Goal of the exercise -
Exactly the lines between the line containing "Build this scene" and the line containing "C = scene.collection", together with those two lines, are to be output.

══════

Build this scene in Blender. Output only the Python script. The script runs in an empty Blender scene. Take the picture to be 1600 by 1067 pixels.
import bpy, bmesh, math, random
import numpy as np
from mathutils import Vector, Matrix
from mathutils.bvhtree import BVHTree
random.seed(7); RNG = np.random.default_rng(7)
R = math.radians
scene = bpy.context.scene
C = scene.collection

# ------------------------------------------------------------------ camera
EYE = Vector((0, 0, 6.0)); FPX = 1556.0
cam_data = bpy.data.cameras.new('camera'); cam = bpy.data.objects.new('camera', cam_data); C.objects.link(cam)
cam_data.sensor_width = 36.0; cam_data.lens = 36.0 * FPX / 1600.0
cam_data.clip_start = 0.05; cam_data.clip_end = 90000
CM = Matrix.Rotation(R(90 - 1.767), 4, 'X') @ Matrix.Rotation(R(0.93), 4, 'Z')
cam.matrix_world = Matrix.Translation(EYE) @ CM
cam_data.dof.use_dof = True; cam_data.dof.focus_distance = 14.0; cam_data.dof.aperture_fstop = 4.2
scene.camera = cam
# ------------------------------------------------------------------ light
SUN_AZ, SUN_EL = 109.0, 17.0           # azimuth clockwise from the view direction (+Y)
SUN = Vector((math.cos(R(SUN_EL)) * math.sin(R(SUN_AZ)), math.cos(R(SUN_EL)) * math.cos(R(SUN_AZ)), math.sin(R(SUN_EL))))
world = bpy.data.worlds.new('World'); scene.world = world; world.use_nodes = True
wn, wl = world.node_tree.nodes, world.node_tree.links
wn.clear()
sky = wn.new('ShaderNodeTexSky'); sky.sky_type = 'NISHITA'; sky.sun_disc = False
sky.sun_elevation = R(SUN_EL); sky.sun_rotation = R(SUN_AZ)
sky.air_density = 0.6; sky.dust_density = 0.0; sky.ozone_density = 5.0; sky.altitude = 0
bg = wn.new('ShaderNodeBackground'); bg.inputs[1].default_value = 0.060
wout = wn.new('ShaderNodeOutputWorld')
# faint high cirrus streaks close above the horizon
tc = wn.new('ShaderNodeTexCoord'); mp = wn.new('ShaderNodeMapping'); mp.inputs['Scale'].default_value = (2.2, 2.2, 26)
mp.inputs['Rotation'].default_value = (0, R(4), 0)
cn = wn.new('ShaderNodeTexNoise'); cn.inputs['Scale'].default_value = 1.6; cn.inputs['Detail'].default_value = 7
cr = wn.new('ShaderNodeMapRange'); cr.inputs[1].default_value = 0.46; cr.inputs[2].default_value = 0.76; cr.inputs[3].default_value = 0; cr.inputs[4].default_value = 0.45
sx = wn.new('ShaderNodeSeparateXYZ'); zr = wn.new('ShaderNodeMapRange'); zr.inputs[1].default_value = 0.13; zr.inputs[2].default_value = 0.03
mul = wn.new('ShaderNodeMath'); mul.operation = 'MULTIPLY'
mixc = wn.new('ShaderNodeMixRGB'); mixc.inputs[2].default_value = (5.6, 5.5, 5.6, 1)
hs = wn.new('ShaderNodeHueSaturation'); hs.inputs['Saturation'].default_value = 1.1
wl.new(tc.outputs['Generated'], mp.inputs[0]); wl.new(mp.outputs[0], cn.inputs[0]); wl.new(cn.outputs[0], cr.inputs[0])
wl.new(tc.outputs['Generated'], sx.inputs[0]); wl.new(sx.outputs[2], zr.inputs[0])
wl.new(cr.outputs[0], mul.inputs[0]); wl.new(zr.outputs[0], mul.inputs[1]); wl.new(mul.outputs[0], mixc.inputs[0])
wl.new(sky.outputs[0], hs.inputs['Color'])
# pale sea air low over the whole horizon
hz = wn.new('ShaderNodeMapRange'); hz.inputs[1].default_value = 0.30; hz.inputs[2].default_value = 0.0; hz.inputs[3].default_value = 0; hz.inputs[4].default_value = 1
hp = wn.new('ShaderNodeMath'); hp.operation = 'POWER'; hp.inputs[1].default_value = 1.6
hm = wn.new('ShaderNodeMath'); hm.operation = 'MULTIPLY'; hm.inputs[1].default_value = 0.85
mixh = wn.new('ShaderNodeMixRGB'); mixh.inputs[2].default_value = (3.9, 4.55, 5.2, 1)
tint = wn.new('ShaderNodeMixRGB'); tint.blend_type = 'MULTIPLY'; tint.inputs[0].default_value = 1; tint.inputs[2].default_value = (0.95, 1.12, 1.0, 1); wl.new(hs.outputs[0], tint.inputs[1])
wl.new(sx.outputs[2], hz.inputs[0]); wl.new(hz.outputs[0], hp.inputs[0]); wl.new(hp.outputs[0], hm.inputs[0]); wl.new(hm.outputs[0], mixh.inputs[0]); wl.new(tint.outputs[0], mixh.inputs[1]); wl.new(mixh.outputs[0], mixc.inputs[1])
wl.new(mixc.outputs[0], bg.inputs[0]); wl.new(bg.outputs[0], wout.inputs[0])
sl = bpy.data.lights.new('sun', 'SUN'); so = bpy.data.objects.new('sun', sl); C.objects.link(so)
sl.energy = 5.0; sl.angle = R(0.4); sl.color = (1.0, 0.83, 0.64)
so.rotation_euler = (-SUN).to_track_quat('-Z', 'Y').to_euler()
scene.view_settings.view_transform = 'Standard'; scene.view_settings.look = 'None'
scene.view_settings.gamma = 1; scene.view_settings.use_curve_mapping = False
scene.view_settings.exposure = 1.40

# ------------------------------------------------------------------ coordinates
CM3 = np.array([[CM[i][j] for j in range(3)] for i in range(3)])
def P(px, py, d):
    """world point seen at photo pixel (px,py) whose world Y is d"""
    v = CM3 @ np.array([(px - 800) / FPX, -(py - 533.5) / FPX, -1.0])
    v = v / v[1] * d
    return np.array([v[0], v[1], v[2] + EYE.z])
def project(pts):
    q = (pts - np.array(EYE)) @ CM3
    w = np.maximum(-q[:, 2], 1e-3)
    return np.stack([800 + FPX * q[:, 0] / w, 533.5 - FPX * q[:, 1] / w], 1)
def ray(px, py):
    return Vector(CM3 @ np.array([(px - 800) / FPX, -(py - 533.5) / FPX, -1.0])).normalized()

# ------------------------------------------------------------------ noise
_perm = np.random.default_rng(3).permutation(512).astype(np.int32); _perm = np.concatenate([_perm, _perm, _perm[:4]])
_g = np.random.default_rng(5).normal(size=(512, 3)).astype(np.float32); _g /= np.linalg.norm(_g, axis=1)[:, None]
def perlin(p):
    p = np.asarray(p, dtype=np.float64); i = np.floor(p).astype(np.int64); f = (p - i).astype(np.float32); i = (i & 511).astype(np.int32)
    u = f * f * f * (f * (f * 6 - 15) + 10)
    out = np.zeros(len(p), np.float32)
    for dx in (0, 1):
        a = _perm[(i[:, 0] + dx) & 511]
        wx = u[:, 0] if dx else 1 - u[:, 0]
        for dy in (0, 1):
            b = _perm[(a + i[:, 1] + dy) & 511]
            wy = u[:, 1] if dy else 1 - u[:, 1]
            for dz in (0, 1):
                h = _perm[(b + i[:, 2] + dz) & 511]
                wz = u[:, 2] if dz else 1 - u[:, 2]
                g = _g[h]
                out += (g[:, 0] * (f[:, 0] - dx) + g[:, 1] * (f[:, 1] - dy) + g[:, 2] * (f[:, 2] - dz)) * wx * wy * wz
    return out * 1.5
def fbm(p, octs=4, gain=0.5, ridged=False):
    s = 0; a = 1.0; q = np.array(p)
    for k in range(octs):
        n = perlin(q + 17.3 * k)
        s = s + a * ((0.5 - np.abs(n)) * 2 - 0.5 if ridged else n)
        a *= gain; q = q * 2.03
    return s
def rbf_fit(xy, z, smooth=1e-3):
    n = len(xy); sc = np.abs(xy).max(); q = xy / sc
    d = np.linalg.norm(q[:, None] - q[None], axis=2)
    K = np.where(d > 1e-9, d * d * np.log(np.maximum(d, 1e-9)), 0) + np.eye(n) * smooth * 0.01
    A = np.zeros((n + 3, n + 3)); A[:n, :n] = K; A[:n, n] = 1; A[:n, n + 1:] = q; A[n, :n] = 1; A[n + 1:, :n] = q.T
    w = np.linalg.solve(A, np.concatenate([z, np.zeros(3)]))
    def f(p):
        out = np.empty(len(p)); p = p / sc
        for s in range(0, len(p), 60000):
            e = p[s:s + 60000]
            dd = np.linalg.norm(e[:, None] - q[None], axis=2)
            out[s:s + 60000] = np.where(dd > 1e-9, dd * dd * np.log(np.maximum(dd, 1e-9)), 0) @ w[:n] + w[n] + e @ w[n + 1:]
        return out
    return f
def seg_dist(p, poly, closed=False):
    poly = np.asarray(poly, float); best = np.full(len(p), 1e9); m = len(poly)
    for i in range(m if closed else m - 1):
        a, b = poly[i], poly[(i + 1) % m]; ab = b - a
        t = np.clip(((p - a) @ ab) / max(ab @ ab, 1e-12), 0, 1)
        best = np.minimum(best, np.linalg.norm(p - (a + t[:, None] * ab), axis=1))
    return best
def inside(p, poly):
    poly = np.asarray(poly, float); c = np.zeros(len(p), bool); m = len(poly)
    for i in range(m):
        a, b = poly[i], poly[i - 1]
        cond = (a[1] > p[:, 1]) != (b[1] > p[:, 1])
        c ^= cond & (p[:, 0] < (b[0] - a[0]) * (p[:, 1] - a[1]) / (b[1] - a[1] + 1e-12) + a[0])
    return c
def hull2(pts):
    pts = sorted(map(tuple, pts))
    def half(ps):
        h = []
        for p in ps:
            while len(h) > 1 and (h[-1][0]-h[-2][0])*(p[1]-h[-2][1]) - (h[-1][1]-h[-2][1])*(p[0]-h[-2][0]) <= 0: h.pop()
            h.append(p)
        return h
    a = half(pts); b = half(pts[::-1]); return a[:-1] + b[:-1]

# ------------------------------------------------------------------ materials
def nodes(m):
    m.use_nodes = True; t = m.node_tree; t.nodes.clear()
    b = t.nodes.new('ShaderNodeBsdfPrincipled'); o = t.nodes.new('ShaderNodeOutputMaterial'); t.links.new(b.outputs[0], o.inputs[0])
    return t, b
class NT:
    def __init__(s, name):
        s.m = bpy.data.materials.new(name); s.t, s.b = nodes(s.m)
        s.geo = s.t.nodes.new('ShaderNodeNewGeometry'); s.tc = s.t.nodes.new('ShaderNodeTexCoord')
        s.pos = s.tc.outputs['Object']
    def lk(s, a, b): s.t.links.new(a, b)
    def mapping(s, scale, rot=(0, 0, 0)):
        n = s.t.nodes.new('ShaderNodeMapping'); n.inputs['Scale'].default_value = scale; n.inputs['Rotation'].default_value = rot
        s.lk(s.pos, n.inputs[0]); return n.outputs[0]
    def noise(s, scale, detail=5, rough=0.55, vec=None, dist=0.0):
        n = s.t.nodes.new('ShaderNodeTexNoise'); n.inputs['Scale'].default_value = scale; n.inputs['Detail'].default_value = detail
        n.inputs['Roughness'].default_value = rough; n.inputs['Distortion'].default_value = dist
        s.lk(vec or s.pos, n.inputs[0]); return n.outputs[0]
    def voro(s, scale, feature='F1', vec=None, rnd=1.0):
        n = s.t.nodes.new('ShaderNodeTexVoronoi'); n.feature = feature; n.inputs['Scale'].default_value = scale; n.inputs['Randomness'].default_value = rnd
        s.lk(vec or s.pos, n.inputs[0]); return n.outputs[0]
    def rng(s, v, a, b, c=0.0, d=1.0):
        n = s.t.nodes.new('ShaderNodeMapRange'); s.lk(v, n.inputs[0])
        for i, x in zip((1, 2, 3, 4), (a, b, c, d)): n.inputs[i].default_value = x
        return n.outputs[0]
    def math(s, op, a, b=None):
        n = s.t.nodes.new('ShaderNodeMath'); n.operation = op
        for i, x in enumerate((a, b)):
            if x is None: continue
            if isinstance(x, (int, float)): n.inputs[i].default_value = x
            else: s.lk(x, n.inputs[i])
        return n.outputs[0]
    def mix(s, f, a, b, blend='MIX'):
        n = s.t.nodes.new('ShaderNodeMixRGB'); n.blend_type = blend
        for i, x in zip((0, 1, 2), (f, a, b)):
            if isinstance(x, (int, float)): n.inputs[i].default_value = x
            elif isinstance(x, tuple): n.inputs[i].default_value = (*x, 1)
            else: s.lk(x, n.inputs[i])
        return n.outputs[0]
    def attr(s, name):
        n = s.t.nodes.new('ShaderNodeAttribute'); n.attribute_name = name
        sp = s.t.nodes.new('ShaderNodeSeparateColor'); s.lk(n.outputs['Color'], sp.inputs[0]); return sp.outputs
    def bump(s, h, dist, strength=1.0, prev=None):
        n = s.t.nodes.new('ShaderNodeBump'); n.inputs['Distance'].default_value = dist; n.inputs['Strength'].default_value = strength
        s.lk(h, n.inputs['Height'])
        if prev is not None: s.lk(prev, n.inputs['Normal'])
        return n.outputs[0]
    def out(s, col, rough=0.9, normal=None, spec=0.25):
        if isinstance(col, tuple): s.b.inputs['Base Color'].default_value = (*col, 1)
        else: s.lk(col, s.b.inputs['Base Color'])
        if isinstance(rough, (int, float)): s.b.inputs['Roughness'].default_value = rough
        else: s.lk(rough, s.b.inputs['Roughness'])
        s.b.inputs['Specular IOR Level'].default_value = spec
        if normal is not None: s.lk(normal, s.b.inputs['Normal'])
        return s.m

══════

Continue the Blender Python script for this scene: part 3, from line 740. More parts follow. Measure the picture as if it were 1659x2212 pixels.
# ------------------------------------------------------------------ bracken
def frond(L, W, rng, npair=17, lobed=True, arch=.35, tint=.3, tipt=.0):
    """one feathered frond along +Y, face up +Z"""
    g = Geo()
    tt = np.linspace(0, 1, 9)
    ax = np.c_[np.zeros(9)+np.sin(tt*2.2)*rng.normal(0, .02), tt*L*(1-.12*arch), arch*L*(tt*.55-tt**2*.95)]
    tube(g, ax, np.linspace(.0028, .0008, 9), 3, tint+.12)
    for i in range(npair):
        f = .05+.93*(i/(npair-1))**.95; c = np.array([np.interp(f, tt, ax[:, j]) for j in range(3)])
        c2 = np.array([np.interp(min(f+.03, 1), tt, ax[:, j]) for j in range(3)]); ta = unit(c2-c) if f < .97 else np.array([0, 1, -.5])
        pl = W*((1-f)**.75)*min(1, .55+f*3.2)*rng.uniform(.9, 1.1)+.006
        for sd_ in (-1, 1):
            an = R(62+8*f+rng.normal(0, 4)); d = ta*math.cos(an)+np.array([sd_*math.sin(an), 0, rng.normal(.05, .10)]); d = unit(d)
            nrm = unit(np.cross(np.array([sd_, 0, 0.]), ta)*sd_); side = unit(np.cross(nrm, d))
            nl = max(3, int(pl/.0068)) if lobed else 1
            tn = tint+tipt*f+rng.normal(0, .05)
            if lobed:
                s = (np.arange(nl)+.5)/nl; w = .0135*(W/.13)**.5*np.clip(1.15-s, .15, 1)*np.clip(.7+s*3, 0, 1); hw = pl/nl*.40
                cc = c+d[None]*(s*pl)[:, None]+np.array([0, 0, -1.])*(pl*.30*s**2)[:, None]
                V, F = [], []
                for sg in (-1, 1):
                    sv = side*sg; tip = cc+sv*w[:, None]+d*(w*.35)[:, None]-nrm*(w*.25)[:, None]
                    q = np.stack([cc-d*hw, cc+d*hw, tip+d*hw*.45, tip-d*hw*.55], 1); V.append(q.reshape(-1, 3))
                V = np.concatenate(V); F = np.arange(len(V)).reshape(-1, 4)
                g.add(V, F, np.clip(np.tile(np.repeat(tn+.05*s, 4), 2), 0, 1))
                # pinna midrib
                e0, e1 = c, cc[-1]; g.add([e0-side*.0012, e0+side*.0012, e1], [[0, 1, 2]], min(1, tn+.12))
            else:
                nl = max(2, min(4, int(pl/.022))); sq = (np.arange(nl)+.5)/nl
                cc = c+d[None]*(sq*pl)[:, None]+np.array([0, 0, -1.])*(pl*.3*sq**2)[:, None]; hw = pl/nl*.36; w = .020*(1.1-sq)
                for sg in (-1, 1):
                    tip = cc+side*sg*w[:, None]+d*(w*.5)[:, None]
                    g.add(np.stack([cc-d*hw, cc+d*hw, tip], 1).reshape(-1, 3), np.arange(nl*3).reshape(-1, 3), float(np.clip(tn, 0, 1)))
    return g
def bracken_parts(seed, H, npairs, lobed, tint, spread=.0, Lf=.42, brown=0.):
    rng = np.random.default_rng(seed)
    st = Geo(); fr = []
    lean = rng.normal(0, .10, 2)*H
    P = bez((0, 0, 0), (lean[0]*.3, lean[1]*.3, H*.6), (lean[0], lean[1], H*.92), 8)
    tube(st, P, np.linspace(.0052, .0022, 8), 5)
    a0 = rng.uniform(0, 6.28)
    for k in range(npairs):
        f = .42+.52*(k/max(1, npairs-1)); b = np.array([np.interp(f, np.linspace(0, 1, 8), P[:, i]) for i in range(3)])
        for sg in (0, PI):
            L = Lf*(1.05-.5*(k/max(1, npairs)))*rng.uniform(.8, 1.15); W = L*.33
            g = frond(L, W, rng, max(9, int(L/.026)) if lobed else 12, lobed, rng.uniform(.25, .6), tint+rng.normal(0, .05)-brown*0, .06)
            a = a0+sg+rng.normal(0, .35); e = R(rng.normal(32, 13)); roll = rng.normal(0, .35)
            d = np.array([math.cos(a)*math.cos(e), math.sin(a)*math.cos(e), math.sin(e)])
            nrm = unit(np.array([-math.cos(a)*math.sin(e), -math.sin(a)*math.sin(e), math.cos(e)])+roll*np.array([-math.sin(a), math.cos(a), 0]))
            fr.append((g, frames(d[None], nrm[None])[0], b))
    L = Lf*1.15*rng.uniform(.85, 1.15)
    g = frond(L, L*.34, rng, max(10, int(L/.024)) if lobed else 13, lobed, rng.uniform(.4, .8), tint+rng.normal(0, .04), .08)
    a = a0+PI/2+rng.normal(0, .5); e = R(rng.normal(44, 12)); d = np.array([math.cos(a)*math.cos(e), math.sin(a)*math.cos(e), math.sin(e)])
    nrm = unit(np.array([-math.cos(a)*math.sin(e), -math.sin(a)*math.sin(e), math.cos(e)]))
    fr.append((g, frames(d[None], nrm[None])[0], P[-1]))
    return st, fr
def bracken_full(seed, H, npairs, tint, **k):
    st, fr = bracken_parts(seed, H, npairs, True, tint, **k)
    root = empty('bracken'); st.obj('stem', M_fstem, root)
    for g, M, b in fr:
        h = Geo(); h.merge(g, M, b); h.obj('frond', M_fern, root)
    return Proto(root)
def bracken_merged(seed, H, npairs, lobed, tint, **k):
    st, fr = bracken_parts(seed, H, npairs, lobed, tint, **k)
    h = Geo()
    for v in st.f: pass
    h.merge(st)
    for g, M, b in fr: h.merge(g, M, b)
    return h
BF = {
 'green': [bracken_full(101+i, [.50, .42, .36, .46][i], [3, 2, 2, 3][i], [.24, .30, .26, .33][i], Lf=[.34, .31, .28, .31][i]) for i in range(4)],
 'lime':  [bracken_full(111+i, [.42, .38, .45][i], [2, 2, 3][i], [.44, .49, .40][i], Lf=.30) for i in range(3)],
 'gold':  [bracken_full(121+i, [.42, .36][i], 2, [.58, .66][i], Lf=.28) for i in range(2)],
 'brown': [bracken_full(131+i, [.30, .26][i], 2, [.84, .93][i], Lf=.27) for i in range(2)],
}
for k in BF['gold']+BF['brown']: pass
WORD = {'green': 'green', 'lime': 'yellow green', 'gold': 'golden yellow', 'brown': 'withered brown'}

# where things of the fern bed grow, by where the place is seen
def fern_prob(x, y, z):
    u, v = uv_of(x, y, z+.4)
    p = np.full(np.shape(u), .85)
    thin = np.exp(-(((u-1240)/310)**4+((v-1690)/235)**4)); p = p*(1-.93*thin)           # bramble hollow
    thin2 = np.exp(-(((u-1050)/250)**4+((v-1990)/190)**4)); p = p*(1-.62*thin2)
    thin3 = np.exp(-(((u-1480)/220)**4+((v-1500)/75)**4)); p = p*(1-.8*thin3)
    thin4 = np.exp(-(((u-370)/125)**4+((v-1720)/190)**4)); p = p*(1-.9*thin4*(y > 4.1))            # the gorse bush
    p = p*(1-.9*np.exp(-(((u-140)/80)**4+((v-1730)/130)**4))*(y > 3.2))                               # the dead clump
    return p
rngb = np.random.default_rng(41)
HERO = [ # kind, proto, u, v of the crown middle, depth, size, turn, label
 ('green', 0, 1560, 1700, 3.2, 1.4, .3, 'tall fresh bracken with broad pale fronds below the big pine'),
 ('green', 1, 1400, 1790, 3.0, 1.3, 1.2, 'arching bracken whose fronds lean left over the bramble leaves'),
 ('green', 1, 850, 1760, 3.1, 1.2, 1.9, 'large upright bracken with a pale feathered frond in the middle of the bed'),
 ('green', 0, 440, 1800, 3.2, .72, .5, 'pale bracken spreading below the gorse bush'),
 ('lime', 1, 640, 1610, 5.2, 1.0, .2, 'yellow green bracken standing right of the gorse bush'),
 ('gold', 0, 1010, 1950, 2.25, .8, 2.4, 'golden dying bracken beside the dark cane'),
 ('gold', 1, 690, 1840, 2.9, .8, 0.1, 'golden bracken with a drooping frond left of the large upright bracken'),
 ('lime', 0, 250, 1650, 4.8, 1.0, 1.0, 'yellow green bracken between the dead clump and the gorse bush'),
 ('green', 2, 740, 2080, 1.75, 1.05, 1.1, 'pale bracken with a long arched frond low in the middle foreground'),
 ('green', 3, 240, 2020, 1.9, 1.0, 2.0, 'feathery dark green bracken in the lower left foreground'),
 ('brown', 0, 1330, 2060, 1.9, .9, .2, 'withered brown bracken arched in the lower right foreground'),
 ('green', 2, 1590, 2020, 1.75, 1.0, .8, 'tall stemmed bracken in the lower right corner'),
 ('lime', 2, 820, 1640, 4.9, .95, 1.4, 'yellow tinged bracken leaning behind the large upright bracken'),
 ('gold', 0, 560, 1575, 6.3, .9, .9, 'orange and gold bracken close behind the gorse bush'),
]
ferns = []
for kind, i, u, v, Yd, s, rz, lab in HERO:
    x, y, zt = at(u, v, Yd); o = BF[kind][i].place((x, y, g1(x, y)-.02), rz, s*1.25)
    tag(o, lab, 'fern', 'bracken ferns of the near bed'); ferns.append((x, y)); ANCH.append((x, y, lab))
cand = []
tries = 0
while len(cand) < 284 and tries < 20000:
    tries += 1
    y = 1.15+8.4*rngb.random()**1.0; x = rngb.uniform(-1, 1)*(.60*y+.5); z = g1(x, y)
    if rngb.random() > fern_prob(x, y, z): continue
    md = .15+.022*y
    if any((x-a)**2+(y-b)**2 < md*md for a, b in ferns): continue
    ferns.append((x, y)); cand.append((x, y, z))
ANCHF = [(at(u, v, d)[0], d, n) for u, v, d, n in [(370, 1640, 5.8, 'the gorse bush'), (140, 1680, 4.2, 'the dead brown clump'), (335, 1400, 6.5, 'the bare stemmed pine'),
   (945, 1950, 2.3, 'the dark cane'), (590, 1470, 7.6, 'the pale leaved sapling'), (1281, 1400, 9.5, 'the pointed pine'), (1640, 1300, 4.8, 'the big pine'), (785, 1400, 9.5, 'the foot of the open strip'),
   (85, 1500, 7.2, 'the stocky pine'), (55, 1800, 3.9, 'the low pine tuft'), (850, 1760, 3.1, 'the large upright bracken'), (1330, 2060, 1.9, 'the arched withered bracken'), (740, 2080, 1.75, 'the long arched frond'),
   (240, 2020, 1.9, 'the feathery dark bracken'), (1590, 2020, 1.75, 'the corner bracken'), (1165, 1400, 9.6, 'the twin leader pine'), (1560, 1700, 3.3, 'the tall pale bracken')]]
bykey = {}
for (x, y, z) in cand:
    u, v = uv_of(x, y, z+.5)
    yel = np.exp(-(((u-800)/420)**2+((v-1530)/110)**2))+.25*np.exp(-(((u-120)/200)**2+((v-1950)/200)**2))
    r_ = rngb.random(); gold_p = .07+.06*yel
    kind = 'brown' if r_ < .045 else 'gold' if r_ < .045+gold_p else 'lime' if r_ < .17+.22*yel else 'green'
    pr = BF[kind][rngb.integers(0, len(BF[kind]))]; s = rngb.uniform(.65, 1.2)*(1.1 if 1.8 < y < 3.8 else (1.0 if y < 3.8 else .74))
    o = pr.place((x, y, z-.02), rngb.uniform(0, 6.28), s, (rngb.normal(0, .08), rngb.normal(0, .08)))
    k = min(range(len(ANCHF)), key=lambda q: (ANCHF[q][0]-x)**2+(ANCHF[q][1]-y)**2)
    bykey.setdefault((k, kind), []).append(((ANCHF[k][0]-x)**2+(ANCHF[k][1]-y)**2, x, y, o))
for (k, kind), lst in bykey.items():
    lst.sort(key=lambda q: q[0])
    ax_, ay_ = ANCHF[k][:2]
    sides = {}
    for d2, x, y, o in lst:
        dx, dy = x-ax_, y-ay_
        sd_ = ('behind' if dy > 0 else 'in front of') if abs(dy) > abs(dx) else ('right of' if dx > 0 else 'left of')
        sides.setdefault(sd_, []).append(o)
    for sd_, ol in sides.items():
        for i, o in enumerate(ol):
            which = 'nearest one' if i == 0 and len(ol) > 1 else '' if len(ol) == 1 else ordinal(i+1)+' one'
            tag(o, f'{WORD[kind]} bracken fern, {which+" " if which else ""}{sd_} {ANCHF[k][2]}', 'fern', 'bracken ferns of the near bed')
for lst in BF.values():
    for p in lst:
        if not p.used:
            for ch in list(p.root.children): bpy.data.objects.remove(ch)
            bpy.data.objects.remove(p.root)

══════

Final result -
Build this scene in Blender. Output only the Python script. The script runs in an empty Blender scene. Take the picture to be 1600 by 1067 pixels.
import bpy, bmesh, math, random
import numpy as np
from mathutils import Vector, Matrix
from mathutils.bvhtree import BVHTree
random.seed(7); RNG = np.random.default_rng(7)
R = math.radians
scene = bpy.context.scene
C = scene.collection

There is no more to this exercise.